RECORDED INFORMATION:
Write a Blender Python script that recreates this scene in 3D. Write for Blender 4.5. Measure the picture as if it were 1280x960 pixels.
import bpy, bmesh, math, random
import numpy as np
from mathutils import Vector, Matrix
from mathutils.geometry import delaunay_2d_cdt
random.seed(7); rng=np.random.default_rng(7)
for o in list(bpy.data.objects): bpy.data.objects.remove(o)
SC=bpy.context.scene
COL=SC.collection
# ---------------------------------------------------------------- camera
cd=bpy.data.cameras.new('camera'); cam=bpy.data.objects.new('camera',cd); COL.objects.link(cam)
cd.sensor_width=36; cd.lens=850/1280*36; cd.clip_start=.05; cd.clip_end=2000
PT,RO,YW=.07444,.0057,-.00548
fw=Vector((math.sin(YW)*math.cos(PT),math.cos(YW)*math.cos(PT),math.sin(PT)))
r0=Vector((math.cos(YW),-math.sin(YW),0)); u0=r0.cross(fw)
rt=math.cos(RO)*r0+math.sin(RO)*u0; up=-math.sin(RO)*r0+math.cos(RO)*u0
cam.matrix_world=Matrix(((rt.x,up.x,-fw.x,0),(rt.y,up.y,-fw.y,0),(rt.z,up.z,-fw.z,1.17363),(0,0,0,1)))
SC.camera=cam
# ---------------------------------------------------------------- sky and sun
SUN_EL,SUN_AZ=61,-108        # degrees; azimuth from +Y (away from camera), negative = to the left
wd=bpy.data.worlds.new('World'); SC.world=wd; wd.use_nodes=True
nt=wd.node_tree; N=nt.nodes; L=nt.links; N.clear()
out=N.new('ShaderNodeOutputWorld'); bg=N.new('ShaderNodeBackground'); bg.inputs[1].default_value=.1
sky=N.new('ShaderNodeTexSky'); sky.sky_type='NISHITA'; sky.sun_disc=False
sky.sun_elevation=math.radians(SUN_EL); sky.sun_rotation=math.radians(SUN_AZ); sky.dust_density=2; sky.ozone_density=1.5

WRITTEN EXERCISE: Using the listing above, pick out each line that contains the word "scene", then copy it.

RESPONSE TO THE TASK:
Write a Blender Python script that recreates this scene in 3D. Write for Blender 4.5. Measure the picture as if it were 1280x960 pixels.
SC=bpy.context.scene